- Objective -
Please copy all the lines that follow, word for word.

- Supplied information -
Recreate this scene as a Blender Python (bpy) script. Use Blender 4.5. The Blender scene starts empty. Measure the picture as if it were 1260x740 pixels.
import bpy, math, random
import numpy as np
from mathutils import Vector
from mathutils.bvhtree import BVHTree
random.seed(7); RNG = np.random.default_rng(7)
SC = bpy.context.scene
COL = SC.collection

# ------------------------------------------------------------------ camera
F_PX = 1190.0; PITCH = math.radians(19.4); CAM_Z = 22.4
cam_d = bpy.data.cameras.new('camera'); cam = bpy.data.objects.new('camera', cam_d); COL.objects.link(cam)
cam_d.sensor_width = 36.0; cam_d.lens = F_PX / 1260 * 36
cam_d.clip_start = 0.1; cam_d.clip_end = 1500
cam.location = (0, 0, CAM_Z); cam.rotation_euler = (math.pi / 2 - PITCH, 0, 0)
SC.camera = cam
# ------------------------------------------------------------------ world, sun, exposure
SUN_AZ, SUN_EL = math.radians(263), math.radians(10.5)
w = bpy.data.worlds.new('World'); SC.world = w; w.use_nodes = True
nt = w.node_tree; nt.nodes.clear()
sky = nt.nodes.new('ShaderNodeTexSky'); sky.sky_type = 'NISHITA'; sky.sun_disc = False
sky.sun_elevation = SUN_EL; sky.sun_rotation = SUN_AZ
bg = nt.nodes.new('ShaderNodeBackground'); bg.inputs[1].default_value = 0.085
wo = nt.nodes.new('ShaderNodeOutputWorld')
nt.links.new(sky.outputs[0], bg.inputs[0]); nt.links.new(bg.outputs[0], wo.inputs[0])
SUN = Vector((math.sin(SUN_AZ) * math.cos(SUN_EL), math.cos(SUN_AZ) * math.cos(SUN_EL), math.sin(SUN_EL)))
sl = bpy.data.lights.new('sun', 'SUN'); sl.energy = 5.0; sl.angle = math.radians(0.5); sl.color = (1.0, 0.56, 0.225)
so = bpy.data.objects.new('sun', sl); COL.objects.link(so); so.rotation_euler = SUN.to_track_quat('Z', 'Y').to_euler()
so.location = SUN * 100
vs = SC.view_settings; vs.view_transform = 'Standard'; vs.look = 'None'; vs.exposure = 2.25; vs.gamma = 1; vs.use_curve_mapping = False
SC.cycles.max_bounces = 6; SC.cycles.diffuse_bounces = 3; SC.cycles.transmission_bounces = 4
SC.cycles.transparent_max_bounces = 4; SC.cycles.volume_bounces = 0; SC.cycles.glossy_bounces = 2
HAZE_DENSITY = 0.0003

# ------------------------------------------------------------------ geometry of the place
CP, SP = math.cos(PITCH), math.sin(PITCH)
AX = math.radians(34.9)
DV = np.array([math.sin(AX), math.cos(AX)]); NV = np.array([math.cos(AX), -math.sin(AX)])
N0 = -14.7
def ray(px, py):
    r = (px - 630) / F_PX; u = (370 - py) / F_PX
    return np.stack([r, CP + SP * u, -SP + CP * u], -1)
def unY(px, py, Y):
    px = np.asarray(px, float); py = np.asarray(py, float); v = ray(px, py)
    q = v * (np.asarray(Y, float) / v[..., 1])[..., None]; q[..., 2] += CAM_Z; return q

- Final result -
Recreate this scene as a Blender Python (bpy) script. Use Blender 4.5. The Blender scene starts empty. Measure the picture as if it were 1260x740 pixels.
import bpy, math, random
import numpy as np
from mathutils import Vector
from mathutils.bvhtree import BVHTree
random.seed(7); RNG = np.random.default_rng(7)
SC = bpy.context.scene
COL = SC.collection

# ------------------------------------------------------------------ camera
F_PX = 1190.0; PITCH = math.radians(19.4); CAM_Z = 22.4
cam_d = bpy.data.cameras.new('camera'); cam = bpy.data.objects.new('camera', cam_d); COL.objects.link(cam)
cam_d.sensor_width = 36.0; cam_d.lens = F_PX / 1260 * 36
cam_d.clip_start = 0.1; cam_d.clip_end = 1500
cam.location = (0, 0, CAM_Z); cam.rotation_euler = (math.pi / 2 - PITCH, 0, 0)
SC.camera = cam
# ------------------------------------------------------------------ world, sun, exposure
SUN_AZ, SUN_EL = math.radians(263), math.radians(10.5)
w = bpy.data.worlds.new('World'); SC.world = w; w.use_nodes = True
nt = w.node_tree; nt.nodes.clear()
sky = nt.nodes.new('ShaderNodeTexSky'); sky.sky_type = 'NISHITA'; sky.sun_disc = False
sky.sun_elevation = SUN_EL; sky.sun_rotation = SUN_AZ
bg = nt.nodes.new('ShaderNodeBackground'); bg.inputs[1].default_value = 0.085
wo = nt.nodes.new('ShaderNodeOutputWorld')
nt.links.new(sky.outputs[0], bg.inputs[0]); nt.links.new(bg.outputs[0], wo.inputs[0])
SUN = Vector((math.sin(SUN_AZ) * math.cos(SUN_EL), math.cos(SUN_AZ) * math.cos(SUN_EL), math.sin(SUN_EL)))
sl = bpy.data.lights.new('sun', 'SUN'); sl.energy = 5.0; sl.angle = math.radians(0.5); sl.color = (1.0, 0.56, 0.225)
so = bpy.data.objects.new('sun', sl); COL.objects.link(so); so.rotation_euler = SUN.to_track_quat('Z', 'Y').to_euler()
so.location = SUN * 100
vs = SC.view_settings; vs.view_transform = 'Standard'; vs.look = 'None'; vs.exposure = 2.25; vs.gamma = 1; vs.use_curve_mapping = False
SC.cycles.max_bounces = 6; SC.cycles.diffuse_bounces = 3; SC.cycles.transmission_bounces = 4
SC.cycles.transparent_max_bounces = 4; SC.cycles.volume_bounces = 0; SC.cycles.glossy_bounces = 2
HAZE_DENSITY = 0.0003

# ------------------------------------------------------------------ geometry of the place
CP, SP = math.cos(PITCH), math.sin(PITCH)
AX = math.radians(34.9)
DV = np.array([math.sin(AX), math.cos(AX)]); NV = np.array([math.cos(AX), -math.sin(AX)])
N0 = -14.7
def ray(px, py):
    r = (px - 630) / F_PX; u = (370 - py) / F_PX
    return np.stack([r, CP + SP * u, -SP + CP * u], -1)
def unY(px, py, Y):
    px = np.asarray(px, float); py = np.asarray(py, float); v = ray(px, py)
    q = v * (np.asarray(Y, float) / v[..., 1])[..., None]; q[..., 2] += CAM_Z; return q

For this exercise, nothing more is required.